There is much to recommend the sprawling 98-page indictment that came out of Fulton County, Georgia, late Monday night. It is meticulous. It is detailed. It presents a narrative of an alleged criminal enterprise that takes the reader on a step-by-step journey around Georgia (and several other states and D.C.) to detail how President Donald Trump and 18 other people tried in concert to keep him in office even though he had lost the election. And District Attorney Fani Willis certainly knew that Count 1 would get everyone’s attention, because this indictment doesn’t just include plain old criminal conspiracy (although there are several of those alleged), this one alleges a RICO conspiracy, too.
The difference between the two is not obvious. First, criminal conspiracy occurs when two or more people agree to break the law, and then one or more of them act to further their agreed-upon criminal objective. If my friends and I plot to rob a bank, for example, and then I go buy us ski masks to use during our robbery, we can be prosecuted for conspiracy to rob the bank—even if we never actually go through with it. And even though, ordinarily, buying ski masks is a perfectly legal thing to do, the agreement to do a crime, plus my step in furtherance of that crime, is the crime itself. And my step in furtherance—buying the ski masks—also just got my friends on the hook for the conspiracy even if they did no more than agree to the plot.

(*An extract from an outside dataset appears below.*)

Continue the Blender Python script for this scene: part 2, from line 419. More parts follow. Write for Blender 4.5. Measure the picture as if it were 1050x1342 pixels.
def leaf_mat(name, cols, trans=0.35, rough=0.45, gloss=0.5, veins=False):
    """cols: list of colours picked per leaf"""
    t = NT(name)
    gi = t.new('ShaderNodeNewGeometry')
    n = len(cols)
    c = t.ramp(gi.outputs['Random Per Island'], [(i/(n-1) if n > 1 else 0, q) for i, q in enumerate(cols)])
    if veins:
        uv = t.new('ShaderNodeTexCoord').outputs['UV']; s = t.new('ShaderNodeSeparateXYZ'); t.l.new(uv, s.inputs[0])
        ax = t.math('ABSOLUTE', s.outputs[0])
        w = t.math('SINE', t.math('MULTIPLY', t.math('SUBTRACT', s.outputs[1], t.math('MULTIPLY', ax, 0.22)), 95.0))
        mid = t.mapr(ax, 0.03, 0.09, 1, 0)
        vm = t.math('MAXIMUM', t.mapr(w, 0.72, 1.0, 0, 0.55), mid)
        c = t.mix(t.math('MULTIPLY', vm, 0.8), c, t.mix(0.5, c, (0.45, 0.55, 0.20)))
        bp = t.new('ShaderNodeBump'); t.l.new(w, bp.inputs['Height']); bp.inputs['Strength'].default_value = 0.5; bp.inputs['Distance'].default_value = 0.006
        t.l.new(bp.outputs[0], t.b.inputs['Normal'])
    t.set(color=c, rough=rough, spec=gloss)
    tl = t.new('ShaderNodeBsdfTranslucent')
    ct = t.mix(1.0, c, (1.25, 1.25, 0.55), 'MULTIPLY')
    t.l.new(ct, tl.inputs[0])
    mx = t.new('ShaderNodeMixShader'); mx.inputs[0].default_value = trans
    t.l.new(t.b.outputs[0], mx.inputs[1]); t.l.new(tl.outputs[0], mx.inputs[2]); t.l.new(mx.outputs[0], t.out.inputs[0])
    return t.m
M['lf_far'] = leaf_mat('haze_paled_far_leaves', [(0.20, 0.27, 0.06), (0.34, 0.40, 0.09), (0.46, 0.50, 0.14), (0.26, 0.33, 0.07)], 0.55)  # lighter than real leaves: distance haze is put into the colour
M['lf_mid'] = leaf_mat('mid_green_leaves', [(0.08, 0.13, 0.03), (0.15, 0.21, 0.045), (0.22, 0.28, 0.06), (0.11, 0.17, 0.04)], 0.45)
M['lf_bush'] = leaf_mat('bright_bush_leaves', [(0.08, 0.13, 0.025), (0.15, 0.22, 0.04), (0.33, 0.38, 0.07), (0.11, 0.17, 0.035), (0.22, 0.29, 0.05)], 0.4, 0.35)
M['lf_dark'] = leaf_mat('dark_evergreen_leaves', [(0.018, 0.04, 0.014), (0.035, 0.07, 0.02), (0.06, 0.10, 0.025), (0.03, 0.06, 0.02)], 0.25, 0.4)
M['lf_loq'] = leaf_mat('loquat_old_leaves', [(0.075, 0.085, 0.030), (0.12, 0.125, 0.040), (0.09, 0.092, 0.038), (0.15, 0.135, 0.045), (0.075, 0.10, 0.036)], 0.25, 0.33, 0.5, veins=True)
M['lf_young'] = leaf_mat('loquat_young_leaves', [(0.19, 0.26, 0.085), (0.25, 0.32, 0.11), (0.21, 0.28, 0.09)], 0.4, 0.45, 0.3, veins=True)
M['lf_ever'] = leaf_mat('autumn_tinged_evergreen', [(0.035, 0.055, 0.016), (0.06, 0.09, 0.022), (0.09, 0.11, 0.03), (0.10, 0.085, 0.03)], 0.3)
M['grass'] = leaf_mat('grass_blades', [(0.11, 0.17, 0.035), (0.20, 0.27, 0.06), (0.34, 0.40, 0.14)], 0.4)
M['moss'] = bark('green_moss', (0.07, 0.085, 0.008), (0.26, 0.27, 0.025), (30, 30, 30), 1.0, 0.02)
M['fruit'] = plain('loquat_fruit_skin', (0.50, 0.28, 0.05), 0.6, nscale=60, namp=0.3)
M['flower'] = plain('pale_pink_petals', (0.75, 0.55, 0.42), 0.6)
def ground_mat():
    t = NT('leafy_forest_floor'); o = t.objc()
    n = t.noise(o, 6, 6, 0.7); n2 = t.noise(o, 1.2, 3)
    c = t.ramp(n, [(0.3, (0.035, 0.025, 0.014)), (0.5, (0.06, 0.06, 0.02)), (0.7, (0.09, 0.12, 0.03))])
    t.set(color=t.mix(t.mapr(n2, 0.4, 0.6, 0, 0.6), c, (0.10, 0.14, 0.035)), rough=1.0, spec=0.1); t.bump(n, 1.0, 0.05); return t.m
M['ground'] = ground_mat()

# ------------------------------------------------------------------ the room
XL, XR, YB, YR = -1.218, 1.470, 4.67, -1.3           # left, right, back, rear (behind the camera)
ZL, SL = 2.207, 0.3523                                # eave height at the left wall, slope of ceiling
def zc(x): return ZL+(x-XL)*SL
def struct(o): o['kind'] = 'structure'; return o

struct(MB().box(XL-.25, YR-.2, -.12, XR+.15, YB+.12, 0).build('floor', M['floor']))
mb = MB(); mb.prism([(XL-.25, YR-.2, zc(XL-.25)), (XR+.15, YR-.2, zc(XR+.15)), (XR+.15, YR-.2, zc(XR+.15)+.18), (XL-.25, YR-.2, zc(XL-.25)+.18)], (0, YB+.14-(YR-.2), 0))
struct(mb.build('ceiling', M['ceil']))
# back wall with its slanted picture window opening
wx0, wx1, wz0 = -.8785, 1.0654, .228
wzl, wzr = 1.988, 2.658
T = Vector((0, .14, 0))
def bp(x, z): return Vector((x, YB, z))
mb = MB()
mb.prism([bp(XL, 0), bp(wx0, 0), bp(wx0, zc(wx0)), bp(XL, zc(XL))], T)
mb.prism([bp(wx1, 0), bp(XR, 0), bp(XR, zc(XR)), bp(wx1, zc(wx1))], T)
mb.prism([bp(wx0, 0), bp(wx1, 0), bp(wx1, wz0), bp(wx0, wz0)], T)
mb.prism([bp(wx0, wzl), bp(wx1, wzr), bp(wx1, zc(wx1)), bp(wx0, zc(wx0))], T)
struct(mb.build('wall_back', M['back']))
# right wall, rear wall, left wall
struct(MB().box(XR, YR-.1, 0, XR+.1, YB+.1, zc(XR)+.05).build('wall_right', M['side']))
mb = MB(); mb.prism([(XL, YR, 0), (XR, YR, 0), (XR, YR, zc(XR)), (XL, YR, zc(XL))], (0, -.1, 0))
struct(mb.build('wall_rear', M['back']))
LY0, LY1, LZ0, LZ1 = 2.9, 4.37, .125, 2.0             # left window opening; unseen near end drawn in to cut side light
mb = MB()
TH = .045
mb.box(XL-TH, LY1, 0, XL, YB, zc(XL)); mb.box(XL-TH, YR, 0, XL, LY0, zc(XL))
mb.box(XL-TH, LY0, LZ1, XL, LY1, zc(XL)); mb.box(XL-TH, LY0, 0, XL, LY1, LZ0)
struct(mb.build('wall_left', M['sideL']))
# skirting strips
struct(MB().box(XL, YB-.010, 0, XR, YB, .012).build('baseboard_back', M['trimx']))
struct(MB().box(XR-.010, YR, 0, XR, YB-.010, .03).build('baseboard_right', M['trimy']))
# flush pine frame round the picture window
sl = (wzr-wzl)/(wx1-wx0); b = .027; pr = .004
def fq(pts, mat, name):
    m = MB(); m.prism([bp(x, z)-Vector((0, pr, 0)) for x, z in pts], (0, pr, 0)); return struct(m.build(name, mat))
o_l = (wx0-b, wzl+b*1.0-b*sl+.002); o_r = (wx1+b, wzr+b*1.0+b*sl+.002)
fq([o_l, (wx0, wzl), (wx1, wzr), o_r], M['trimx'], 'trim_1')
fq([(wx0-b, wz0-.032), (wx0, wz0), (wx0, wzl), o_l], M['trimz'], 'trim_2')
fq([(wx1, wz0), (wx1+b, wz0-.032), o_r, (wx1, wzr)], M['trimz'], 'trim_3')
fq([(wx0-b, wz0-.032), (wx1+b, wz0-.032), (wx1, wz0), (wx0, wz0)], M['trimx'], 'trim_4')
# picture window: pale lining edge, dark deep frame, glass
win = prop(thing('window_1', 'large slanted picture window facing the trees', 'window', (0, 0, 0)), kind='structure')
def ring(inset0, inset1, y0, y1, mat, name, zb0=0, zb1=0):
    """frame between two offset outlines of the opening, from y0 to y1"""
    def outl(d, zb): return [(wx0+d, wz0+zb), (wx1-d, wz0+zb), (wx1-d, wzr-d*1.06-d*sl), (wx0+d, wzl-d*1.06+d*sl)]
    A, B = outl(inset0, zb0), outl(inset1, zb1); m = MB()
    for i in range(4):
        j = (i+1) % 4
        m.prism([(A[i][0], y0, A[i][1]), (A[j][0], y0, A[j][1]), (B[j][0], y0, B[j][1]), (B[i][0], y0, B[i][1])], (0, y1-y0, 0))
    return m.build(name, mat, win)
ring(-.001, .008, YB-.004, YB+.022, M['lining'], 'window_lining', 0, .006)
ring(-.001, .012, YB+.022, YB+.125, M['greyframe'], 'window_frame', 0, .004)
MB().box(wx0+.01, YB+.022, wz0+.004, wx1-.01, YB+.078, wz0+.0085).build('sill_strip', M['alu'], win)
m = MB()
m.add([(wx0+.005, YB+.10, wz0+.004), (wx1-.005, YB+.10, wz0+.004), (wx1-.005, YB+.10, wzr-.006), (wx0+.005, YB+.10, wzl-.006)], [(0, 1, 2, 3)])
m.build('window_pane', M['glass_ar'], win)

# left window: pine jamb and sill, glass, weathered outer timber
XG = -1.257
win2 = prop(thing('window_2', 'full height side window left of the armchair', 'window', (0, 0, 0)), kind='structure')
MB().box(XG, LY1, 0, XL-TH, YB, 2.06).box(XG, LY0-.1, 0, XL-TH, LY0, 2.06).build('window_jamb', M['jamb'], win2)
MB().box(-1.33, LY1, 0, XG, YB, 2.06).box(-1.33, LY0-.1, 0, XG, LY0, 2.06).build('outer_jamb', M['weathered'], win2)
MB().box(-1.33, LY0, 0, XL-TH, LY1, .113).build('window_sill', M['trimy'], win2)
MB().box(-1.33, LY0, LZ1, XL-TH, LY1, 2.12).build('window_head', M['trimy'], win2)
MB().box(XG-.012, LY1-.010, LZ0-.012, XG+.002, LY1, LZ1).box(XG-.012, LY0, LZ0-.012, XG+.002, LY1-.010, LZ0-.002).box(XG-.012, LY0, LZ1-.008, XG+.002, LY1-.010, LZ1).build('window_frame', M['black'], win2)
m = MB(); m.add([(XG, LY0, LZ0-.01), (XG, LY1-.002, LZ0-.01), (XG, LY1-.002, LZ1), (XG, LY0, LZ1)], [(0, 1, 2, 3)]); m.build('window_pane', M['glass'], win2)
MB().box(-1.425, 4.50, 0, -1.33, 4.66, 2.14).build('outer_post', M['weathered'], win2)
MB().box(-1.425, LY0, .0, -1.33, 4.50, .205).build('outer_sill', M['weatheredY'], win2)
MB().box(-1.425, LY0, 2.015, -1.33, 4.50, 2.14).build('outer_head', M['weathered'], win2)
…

RICO conspiracy is a different animal. Georgia’s Racketeer Influenced and Corrupt Organizations Act is modeled a great deal on the federal RICO law, which was created in 1971 to deal with the ever-vexing problem of prosecuting organized crime, by which I mean the business of crime. As the power of various criminal elements has ebbed and flowed over the years, RICO’s usage has evolved from its original intent—going after the mob—to address other hard-to-prosecute groups like biker gangs, street gangs, sex trafficking rings, and teachers. (More on the teachers later; I promise it’s relevant.) For a RICO prosecution, the crime is joining the “racket” or, to use the legal term, the “enterprise,” through “a pattern of racketeering activity.” Racketeering activity means crimes like murder, arson, and bribery, but also—more to the issues we care about this week—forgery, false statements, witness intimidation, and perjury.
Wrapping all of that together, a Georgia RICO conspiracy occurs when two or more people agree to participate in an enterprise through a pattern of racketeering activity. Unlike for regular conspiracy, the prosecutor doesn’t have to show there was an agreement between the participants to commit a particular crime. Instead, she must show there was an enterprise and that each defendant knowingly and willfully agreed to participate in the enterprise through racketeering. Whether the various participants even knew one another doesn’t matter. What matters is the enterprise and the racketeering acts.